(The task):
Repeat the listing word for word. No pictures belong in the copy.

+++

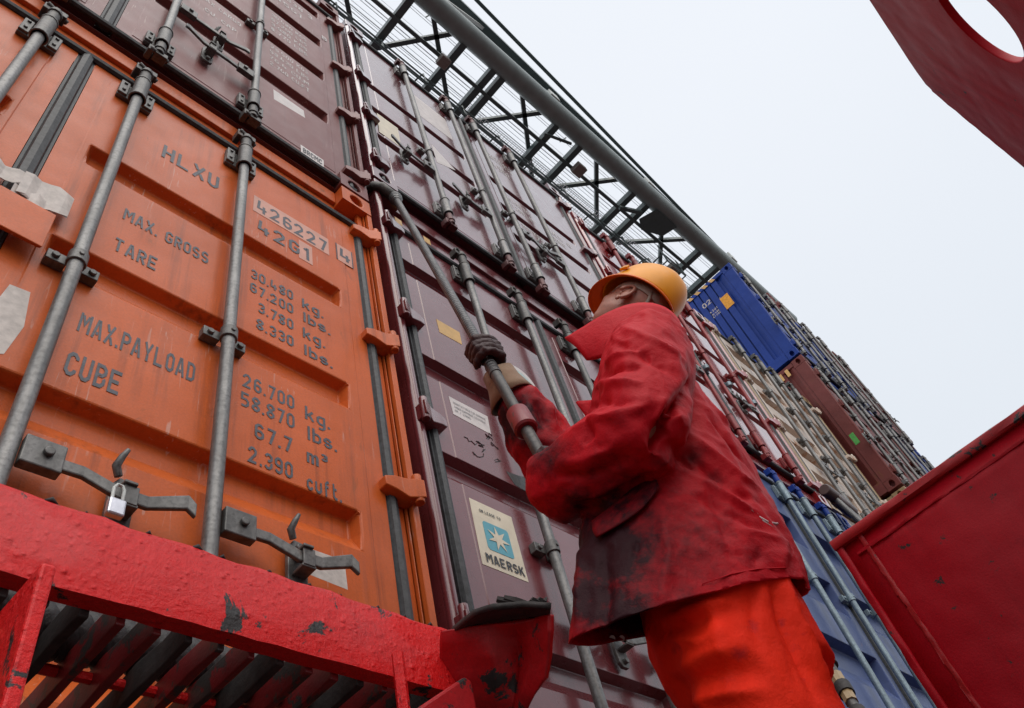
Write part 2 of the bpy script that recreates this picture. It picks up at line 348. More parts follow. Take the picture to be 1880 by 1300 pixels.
def text_mesh(s, x0, x1, zb, h, y, bold=.006, space=1.0):
    V = []; Fc = []; x = 0.; hw = .072+bold*1.2
    for ch in s:
        g = GLYPH[ch]; wd = max([p[0] for st in g for p in st if p is not None], default=.22)+.08
        for st in g:
            v, f = ribbon(st, hw*(.8 if ch == '\u00b3' else 1)); n = len(V); V += [(p.x+x, p.y) for p in v]; Fc += [tuple(i+n for i in q) for q in f]
        x += wd+.12*space
    a0 = min(v[0] for v in V); a1 = max(v[0] for v in V)
    return [(x0+(v[0]-a0)/(a1-a0)*(x1-x0), y, zb+v[1]*h) for v in V], Fc
def lettering(lines, mat, parent, org, y, name='lettering', **k):
    for t, x0, x1, zb, h in lines:                  # one part per line of writing, a thin film just proud of the paint
        MB().add(*text_mesh(t, x0, x1, zb, h, y, **k)).build(name, mat, parent, org, fix=False)
def door_sheet(x0, x1, z0, z1, chans, ca, cb, y, dep=.04, inset=.06):
    xs = sorted({x0, x0+inset, x0+inset+.004, ca, ca+.014, cb-.014, cb, x1-inset-.004, x1-inset, x1})
    zz = [z0, z0+inset, z0+inset+.004, z1-inset-.004, z1-inset, z1]
    for t, bt in chans:
        if bt <= z0+.02 or t >= z1-.02: continue
        zz += [t, t-.012, bt+(t-bt)*.45, bt]
    zs = sorted(set(round(z, 5) for z in zz))
    def hgt(x, z):
        hh = 0.0
        if not (x0+inset+.001 < x < x1-inset-.001 and z0+inset+.001 < z < z1-inset-.001): hh = .0025
        if ca+.01 < x < cb-.01:
            for t, bt in chans:
                if bt+.002 < z < t-.002: return dep
        return hh
    b = MB(); nx = len(xs)
    vs = [(x, y+hgt(x, z), z) for z in zs for x in xs]
    b.add(vs, [(j*nx+i, j*nx+i+1, (j+1)*nx+i+1, (j+1)*nx+i) for j in range(len(zs)-1) for i in range(nx-1)])
    # returned edges
    for (xa, xb, za, zb) in ((x0, x0, z0, z1), (x1, x1, z0, z1), (x0, x1, z0, z0), (x0, x1, z1, z1)):
        b.add([(xa, y+.004, za), (xb, y+.004, zb), (xb, y+.05, zb), (xa, y+.05, za)] if xa == xb else [(xa, y+.004, za), (xb, y+.004, za), (xb, y+.05, za), (xa, y+.05, za)], [(0,1,2,3)])
    return b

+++

(Full output):
Write part 2 of the bpy script that recreates this picture. It picks up at line 348. More parts follow. Take the picture to be 1880 by 1300 pixels.
def text_mesh(s, x0, x1, zb, h, y, bold=.006, space=1.0):
    V = []; Fc = []; x = 0.; hw = .072+bold*1.2
    for ch in s:
        g = GLYPH[ch]; wd = max([p[0] for st in g for p in st if p is not None], default=.22)+.08
        for st in g:
            v, f = ribbon(st, hw*(.8 if ch == '\u00b3' else 1)); n = len(V); V += [(p.x+x, p.y) for p in v]; Fc += [tuple(i+n for i in q) for q in f]
        x += wd+.12*space
    a0 = min(v[0] for v in V); a1 = max(v[0] for v in V)
    return [(x0+(v[0]-a0)/(a1-a0)*(x1-x0), y, zb+v[1]*h) for v in V], Fc
def lettering(lines, mat, parent, org, y, name='lettering', **k):
    for t, x0, x1, zb, h in lines:                  # one part per line of writing, a thin film just proud of the paint
        MB().add(*text_mesh(t, x0, x1, zb, h, y, **k)).build(name, mat, parent, org, fix=False)
def door_sheet(x0, x1, z0, z1, chans, ca, cb, y, dep=.04, inset=.06):
    xs = sorted({x0, x0+inset, x0+inset+.004, ca, ca+.014, cb-.014, cb, x1-inset-.004, x1-inset, x1})
    zz = [z0, z0+inset, z0+inset+.004, z1-inset-.004, z1-inset, z1]
    for t, bt in chans:
        if bt <= z0+.02 or t >= z1-.02: continue
        zz += [t, t-.012, bt+(t-bt)*.45, bt]
    zs = sorted(set(round(z, 5) for z in zz))
    def hgt(x, z):
        hh = 0.0
        if not (x0+inset+.001 < x < x1-inset-.001 and z0+inset+.001 < z < z1-inset-.001): hh = .0025
        if ca+.01 < x < cb-.01:
            for t, bt in chans:
                if bt+.002 < z < t-.002: return dep
        return hh
    b = MB(); nx = len(xs)
    vs = [(x, y+hgt(x, z), z) for z in zs for x in xs]
    b.add(vs, [(j*nx+i, j*nx+i+1, (j+1)*nx+i+1, (j+1)*nx+i) for j in range(len(zs)-1) for i in range(nx-1)])
    # returned edges
    for (xa, xb, za, zb) in ((x0, x0, z0, z1), (x1, x1, z0, z1), (x0, x1, z0, z0), (x0, x1, z1, z1)):
        b.add([(xa, y+.004, za), (xb, y+.004, zb), (xb, y+.05, zb), (xa, y+.05, za)] if xa == xb else [(xa, y+.004, za), (xb, y+.004, za), (xb, y+.05, za), (xa, y+.05, za)], [(0,1,2,3)])
    return b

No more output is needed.